(Scene modeling code data)
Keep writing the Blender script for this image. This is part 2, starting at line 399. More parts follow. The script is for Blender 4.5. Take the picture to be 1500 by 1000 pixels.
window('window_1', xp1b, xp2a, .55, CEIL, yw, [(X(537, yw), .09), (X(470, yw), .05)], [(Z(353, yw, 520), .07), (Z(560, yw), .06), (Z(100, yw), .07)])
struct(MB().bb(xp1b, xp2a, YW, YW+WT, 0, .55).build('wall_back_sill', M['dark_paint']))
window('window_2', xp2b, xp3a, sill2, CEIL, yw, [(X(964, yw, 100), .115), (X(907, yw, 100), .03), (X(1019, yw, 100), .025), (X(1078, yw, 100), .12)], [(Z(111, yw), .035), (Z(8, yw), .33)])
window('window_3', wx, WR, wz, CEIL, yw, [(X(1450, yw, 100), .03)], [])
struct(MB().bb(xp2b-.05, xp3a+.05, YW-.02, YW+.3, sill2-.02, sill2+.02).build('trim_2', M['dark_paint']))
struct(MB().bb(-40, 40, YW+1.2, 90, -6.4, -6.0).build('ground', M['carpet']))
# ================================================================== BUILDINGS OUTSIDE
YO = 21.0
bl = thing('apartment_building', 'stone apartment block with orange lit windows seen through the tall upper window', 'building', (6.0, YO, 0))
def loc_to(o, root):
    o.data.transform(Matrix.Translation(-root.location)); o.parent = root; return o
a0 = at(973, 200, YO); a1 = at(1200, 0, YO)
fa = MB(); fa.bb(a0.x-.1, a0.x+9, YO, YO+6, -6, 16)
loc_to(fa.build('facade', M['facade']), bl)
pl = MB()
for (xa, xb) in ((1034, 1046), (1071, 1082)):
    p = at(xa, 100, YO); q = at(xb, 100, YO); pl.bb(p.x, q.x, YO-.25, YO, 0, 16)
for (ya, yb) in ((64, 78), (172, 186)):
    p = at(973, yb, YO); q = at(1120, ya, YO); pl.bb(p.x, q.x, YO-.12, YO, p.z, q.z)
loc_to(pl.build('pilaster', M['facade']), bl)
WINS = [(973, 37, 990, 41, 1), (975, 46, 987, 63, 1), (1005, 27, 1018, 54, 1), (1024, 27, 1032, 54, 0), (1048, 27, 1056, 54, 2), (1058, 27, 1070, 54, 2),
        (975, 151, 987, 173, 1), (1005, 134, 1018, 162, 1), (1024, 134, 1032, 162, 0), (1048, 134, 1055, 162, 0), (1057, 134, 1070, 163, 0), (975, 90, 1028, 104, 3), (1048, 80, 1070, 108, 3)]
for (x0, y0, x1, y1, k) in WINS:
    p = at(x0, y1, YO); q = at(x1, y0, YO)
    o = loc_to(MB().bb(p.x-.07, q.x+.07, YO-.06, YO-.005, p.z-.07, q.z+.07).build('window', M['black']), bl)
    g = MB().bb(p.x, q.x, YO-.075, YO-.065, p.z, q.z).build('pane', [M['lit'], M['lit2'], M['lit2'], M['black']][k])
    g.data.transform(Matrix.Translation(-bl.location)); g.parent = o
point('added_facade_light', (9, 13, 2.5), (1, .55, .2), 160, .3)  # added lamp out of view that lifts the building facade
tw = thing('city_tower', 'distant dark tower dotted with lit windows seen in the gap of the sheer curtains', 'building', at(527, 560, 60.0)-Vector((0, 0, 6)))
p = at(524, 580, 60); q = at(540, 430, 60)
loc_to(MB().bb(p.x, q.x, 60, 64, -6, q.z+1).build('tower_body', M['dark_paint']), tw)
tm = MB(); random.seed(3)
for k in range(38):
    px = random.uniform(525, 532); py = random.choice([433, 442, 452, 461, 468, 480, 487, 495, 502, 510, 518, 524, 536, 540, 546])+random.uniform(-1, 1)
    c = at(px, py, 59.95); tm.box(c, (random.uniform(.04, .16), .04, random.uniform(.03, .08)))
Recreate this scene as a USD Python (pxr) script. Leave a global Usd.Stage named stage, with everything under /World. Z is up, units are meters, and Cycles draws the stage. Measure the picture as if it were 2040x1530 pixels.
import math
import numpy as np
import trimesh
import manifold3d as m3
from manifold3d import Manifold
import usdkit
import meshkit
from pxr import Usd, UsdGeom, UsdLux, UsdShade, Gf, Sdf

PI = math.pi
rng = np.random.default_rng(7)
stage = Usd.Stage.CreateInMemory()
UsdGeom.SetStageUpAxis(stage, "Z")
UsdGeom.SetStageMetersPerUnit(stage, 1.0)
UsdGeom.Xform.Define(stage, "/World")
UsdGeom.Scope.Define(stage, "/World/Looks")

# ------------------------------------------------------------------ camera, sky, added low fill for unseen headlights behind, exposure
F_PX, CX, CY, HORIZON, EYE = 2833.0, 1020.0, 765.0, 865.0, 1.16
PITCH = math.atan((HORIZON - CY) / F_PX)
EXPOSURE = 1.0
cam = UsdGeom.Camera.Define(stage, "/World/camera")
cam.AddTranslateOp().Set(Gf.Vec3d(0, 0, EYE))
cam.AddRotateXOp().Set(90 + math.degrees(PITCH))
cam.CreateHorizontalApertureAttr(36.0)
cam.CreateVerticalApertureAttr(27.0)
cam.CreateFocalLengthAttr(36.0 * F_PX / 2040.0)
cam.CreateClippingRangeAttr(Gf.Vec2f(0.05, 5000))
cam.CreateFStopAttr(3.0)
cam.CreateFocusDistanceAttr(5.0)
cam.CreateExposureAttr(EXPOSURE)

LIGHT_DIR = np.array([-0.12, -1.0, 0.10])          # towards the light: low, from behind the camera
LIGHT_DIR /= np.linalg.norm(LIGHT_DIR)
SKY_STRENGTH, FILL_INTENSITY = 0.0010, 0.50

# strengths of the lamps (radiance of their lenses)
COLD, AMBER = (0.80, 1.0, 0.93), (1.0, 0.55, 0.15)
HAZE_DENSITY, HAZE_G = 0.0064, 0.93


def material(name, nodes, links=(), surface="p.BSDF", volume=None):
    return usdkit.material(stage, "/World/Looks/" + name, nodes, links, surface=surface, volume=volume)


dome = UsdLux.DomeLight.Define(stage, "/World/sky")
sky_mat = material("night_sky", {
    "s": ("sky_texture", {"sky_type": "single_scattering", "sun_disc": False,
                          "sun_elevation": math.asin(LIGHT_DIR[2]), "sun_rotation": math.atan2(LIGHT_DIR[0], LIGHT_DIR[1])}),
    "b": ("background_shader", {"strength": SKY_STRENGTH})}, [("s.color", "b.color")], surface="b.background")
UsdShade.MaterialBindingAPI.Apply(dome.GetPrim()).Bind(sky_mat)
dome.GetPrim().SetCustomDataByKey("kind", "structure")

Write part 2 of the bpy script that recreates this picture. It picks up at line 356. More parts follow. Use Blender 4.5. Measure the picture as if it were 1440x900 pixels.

# To be done
Filter the entries down to the lines containing "pixels". Copy each of those lines.

# In response
Keep writing the Blender script for this image. This is part 2, starting at line 399. More parts follow. The script is for Blender 4.5. Take the picture to be 1500 by 1000 pixels.
Recreate this scene as a USD Python (pxr) script. Leave a global Usd.Stage named stage, with everything under /World. Z is up, units are meters, and Cycles draws the stage. Measure the picture as if it were 2040x1530 pixels.
Write part 2 of the bpy script that recreates this picture. It picks up at line 356. More parts follow. Use Blender 4.5. Measure the picture as if it were 1440x900 pixels.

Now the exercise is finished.